## The input:
################

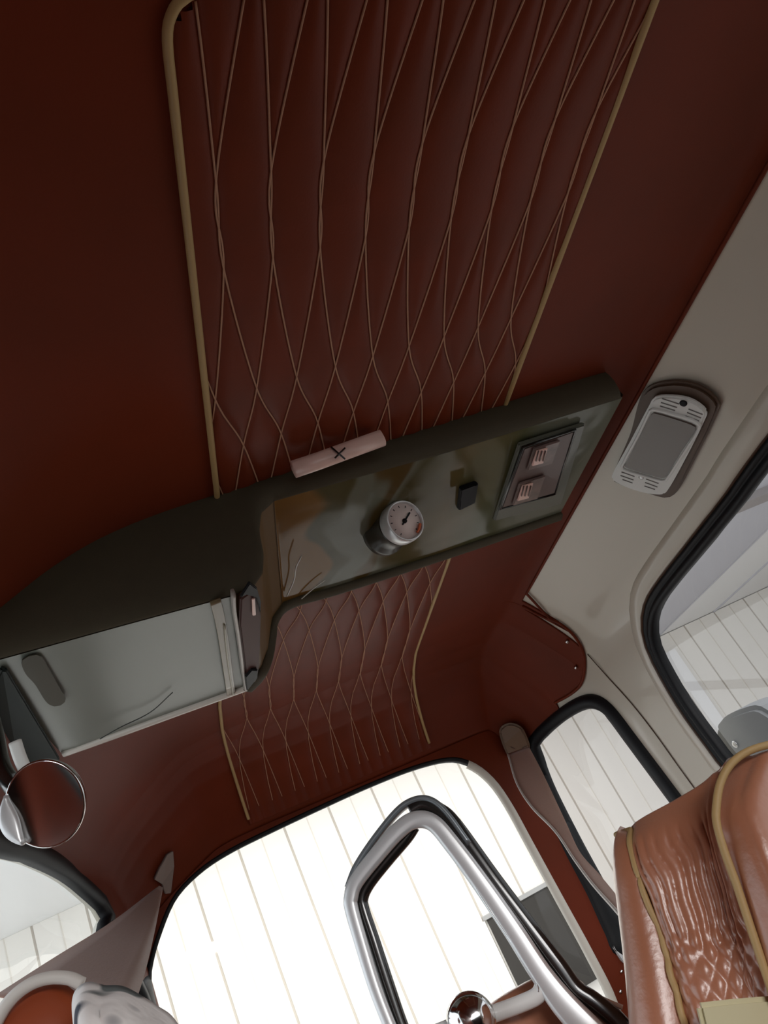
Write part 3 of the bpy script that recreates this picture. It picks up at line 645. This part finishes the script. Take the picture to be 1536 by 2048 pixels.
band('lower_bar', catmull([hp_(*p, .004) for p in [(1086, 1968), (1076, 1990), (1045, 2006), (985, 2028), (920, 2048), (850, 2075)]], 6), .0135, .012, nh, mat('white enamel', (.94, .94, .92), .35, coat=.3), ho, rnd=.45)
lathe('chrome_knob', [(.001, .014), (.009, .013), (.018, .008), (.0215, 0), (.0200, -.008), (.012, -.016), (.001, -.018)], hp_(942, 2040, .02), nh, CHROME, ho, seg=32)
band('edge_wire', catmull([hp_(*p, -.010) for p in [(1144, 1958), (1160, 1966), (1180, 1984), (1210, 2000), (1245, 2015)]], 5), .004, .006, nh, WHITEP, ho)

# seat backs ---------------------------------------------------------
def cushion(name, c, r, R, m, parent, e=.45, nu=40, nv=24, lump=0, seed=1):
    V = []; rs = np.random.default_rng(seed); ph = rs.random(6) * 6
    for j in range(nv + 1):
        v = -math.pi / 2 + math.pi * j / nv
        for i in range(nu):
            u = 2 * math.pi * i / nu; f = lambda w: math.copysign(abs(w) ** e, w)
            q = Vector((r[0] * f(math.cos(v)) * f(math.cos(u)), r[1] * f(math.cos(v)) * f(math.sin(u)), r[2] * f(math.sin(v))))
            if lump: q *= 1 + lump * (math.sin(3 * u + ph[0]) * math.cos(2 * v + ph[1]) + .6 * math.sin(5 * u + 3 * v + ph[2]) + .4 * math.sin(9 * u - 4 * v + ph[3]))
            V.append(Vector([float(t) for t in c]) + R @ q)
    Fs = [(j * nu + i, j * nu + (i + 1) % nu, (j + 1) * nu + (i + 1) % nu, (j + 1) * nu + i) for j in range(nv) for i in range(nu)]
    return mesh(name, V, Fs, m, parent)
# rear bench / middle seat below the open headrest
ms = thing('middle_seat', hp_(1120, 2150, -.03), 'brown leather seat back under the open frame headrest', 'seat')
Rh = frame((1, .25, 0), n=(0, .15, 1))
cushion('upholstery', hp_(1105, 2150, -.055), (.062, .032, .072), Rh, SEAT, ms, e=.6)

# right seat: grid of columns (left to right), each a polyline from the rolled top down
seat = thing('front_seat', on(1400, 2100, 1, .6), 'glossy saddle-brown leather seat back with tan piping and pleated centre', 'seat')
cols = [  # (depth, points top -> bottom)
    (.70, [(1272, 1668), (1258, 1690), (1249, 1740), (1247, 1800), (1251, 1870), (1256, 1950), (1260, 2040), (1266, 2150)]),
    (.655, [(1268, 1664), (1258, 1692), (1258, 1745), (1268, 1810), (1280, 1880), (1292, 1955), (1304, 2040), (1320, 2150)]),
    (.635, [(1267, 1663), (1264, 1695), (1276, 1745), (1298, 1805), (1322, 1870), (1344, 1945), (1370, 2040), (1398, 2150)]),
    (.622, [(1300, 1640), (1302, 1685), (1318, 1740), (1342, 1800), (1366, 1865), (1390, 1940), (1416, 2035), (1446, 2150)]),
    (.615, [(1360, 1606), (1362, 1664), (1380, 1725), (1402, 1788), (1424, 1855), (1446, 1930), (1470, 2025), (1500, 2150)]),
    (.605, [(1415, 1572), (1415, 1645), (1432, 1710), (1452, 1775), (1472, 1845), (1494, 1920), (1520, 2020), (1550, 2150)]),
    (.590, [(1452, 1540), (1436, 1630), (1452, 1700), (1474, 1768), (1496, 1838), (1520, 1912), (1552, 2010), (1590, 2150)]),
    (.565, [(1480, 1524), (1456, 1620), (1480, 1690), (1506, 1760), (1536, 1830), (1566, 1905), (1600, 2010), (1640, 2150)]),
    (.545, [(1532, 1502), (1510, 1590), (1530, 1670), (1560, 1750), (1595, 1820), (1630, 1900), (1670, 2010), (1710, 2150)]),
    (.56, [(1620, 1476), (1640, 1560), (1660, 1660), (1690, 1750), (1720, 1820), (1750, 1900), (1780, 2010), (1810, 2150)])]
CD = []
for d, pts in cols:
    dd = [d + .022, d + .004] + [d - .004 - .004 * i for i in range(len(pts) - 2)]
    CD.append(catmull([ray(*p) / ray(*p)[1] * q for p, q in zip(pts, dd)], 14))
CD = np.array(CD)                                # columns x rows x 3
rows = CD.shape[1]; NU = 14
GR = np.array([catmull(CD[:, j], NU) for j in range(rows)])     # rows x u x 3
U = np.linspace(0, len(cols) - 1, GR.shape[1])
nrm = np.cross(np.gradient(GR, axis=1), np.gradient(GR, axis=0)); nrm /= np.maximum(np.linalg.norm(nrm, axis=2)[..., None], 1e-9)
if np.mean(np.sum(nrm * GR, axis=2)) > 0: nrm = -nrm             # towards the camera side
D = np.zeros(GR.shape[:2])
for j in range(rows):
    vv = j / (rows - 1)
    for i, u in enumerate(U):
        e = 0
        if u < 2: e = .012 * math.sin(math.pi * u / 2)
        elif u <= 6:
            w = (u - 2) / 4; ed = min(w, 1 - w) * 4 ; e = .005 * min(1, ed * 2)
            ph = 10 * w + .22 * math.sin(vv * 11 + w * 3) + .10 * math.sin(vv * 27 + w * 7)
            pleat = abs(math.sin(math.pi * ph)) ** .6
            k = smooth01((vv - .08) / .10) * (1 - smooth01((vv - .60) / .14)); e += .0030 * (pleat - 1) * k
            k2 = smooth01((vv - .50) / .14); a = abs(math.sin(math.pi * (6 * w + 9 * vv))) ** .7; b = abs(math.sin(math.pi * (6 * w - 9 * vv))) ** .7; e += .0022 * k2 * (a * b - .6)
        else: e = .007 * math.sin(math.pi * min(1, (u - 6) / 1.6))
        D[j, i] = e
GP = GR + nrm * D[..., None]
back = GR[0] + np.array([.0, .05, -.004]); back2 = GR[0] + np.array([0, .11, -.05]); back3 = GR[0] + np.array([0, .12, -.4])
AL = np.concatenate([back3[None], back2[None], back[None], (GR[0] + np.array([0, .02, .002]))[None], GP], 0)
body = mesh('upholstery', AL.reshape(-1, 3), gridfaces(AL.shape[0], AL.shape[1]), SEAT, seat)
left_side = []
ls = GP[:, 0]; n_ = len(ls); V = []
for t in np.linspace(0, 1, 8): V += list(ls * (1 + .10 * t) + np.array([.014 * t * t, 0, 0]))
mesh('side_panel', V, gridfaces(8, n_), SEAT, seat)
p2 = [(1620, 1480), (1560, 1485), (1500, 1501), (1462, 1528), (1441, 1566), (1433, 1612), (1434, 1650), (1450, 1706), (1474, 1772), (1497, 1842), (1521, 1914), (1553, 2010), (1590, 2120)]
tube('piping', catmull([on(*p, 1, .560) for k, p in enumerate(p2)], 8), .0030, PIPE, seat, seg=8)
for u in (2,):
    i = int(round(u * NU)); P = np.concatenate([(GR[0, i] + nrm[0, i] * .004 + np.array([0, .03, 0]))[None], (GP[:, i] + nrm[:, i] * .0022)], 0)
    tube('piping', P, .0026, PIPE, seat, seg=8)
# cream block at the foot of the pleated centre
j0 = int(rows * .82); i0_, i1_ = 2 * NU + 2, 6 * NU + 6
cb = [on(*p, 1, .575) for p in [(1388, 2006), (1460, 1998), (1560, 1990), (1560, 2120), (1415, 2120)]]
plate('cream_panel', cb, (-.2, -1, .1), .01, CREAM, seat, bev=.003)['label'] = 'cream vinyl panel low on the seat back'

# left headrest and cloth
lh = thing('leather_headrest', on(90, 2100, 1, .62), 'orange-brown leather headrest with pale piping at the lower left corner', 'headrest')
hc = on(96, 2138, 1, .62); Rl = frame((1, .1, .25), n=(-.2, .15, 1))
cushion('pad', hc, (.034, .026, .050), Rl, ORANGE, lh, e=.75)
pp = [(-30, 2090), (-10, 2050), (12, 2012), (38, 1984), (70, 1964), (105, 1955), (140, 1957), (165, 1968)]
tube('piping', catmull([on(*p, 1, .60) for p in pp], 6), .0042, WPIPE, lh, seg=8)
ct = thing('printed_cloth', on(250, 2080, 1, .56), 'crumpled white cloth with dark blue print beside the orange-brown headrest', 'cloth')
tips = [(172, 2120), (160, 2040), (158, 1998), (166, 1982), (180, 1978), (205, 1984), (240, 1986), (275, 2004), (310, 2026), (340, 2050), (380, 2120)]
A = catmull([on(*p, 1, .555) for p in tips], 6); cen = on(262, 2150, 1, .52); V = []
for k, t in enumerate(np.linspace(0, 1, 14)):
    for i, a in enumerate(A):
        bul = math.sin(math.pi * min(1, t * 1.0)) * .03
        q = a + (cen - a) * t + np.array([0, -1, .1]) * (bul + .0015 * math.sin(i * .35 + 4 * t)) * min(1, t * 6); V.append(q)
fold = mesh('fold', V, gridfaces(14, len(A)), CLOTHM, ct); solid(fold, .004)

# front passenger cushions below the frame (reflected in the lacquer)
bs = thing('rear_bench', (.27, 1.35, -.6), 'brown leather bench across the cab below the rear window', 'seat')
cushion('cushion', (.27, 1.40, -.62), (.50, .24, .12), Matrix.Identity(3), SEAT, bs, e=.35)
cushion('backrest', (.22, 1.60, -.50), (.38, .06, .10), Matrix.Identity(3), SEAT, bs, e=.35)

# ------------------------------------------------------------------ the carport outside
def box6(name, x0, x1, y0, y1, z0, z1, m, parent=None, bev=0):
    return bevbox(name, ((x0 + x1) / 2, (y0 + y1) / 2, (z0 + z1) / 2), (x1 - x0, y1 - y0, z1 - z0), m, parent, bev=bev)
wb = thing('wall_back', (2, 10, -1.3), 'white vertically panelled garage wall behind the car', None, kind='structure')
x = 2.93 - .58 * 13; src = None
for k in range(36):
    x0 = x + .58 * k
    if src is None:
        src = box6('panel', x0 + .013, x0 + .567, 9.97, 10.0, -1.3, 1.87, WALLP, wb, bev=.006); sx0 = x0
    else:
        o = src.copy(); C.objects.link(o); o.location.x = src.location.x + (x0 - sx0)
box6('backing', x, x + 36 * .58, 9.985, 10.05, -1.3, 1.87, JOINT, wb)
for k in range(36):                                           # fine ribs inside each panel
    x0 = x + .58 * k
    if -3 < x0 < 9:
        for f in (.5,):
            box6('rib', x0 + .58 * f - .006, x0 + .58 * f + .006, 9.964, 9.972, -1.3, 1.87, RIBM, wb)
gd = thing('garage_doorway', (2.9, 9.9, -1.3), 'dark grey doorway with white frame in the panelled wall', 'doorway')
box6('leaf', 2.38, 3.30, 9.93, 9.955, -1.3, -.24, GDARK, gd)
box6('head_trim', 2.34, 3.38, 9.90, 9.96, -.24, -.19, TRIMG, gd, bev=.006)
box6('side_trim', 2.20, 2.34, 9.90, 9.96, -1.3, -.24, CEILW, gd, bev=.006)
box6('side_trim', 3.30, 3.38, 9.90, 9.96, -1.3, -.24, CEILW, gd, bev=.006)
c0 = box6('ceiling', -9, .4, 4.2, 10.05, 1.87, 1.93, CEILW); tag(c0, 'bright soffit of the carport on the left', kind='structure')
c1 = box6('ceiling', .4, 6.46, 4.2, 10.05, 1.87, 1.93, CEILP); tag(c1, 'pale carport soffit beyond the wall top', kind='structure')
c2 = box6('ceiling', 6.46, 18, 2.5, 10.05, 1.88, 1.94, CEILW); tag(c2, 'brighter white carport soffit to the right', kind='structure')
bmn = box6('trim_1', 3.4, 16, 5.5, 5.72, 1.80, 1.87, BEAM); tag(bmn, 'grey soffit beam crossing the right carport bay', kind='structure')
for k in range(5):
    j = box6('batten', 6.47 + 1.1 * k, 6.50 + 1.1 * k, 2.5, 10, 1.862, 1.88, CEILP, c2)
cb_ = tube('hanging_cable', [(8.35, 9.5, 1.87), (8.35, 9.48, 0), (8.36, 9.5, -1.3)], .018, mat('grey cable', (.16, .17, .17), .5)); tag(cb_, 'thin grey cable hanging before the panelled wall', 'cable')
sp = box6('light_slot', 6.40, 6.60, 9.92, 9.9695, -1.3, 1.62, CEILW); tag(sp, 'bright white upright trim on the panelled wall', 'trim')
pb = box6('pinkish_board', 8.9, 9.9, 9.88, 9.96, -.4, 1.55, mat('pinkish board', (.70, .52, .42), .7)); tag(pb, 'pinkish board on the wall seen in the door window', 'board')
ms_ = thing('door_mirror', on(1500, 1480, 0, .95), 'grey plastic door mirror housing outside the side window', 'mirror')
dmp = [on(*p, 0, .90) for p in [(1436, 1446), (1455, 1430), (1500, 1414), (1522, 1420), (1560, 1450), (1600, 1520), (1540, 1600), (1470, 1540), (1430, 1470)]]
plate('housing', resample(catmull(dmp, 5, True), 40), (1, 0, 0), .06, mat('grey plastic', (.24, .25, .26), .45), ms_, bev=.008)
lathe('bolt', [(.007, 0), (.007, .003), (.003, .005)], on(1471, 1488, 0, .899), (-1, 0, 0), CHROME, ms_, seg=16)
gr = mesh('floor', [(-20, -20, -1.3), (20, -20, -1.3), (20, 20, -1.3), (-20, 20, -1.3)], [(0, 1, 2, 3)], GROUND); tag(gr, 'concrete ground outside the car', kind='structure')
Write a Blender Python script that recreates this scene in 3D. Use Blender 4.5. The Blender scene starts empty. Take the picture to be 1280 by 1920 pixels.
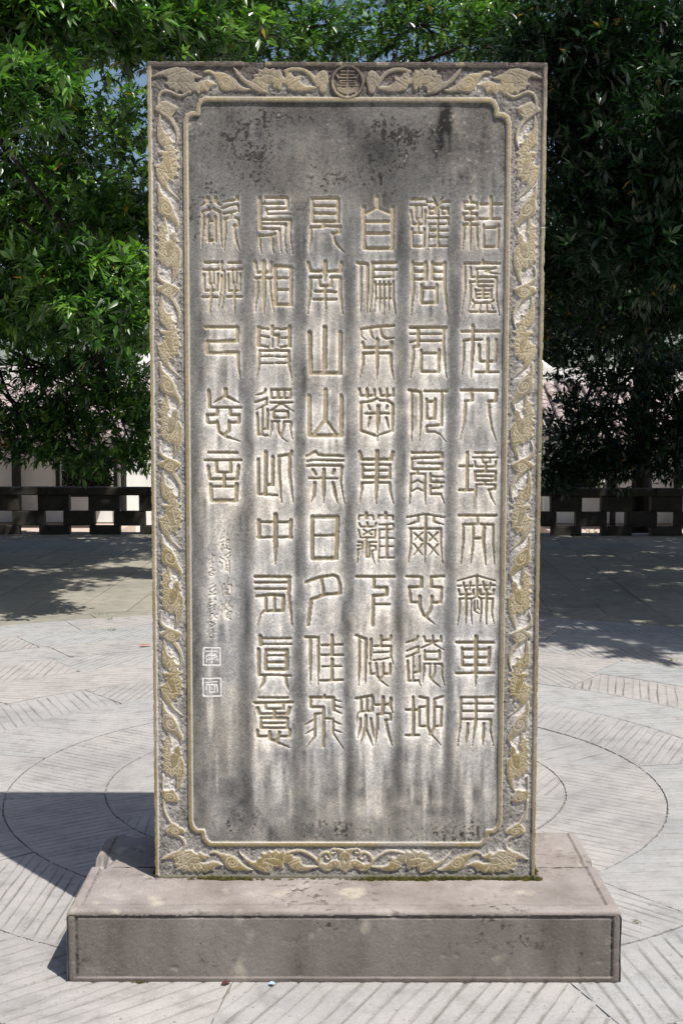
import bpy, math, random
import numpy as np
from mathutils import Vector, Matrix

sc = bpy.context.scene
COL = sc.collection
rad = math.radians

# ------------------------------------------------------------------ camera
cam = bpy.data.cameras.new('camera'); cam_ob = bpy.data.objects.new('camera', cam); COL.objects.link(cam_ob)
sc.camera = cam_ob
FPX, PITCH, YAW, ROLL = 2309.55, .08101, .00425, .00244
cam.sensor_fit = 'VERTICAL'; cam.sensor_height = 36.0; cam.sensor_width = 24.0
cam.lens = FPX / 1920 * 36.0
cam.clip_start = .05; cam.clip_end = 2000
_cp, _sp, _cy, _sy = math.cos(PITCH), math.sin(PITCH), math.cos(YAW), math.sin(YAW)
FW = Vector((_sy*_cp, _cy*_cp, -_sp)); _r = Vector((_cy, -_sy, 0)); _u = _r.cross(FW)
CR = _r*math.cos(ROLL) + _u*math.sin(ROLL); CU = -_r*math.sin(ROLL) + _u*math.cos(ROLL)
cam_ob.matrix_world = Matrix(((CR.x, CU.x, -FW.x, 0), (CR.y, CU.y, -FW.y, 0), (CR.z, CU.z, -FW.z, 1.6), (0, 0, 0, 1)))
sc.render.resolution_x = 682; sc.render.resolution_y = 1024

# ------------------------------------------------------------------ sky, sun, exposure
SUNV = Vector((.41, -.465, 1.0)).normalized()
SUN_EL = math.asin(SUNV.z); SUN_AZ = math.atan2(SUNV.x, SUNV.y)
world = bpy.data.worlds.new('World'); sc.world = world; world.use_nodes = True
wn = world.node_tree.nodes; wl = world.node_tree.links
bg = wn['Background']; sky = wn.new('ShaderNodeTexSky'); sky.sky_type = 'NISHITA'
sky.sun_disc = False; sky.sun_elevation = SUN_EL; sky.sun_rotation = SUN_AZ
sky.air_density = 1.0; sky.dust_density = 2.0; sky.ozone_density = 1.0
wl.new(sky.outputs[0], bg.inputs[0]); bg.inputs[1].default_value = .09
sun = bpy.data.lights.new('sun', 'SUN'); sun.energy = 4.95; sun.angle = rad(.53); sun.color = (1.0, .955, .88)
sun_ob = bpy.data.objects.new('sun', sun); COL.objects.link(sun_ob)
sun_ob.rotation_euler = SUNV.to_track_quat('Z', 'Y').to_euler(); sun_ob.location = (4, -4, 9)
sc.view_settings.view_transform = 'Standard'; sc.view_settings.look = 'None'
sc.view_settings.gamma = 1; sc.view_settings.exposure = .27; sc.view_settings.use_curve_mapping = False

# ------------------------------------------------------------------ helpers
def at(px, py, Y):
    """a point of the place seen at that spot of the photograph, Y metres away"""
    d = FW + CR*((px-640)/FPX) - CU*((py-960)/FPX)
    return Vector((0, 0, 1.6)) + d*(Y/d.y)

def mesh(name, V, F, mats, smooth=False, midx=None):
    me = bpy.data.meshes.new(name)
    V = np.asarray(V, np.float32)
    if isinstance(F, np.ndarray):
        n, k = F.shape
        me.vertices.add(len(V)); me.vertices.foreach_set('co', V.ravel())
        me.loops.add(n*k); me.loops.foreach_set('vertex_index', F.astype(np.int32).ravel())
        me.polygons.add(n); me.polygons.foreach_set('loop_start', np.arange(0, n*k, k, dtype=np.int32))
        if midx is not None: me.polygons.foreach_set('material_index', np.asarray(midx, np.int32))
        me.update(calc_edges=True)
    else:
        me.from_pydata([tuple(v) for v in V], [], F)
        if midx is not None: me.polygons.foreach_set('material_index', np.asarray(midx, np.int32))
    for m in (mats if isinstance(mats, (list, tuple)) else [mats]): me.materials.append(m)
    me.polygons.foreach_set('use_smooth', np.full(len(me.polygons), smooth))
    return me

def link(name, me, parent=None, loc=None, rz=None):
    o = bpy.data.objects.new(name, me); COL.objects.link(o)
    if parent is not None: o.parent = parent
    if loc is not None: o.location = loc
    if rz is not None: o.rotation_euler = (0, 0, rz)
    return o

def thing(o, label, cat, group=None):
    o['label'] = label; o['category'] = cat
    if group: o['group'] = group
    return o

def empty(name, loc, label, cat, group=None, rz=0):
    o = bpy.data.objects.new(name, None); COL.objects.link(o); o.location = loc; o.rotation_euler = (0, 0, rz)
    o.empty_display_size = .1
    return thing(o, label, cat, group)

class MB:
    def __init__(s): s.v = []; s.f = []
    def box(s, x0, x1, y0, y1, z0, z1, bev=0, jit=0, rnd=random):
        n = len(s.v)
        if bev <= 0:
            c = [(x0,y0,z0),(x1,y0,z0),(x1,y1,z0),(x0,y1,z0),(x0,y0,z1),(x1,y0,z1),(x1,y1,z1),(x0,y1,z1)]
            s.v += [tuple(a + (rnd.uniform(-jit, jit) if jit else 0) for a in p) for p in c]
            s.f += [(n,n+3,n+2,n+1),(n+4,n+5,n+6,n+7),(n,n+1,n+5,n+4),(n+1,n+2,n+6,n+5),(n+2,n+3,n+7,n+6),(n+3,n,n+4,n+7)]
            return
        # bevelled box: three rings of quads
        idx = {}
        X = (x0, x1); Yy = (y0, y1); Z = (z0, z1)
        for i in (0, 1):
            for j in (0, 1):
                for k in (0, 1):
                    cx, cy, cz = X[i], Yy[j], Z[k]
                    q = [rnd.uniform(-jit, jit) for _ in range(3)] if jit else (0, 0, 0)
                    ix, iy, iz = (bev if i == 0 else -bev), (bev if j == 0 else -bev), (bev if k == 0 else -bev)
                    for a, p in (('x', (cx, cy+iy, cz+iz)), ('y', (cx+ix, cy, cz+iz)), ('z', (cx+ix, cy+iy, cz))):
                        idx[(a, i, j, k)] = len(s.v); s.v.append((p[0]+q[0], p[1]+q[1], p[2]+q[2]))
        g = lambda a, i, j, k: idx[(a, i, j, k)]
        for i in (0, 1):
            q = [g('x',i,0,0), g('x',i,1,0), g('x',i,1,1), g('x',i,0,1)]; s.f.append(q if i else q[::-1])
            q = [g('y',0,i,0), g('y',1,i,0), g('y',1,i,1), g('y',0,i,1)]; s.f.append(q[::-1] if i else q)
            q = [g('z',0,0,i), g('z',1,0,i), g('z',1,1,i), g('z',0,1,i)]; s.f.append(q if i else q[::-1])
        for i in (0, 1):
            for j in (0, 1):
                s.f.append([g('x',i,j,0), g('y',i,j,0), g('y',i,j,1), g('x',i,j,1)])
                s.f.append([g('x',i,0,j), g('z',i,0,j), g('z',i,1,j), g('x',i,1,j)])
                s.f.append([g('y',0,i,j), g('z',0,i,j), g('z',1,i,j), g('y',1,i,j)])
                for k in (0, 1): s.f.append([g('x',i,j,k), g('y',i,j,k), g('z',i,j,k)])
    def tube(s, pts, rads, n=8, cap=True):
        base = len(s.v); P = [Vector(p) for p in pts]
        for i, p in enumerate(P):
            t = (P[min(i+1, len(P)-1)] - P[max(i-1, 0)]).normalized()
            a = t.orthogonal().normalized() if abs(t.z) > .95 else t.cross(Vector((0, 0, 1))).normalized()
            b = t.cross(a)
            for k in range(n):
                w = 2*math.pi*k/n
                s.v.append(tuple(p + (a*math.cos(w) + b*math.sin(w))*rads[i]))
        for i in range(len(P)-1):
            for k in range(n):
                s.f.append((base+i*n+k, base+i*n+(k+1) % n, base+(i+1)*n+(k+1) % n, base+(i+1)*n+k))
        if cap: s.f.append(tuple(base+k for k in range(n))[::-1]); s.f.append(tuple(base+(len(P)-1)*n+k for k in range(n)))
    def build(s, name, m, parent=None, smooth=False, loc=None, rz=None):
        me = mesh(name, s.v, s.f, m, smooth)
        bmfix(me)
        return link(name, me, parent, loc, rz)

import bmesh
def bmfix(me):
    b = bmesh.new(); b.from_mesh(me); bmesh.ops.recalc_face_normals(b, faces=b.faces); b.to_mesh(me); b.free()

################

## What is asked:
Reproduce the entries exactly, from the line with "Write a Blender" to the line with "rad = math.radians", both lines included, keeping no pictures.

## Result below:
Write a Blender Python script that recreates this scene in 3D. Use Blender 4.5. The Blender scene starts empty. Take the picture to be 1280 by 1920 pixels.
import bpy, math, random
import numpy as np
from mathutils import Vector, Matrix

sc = bpy.context.scene
COL = sc.collection
rad = math.radians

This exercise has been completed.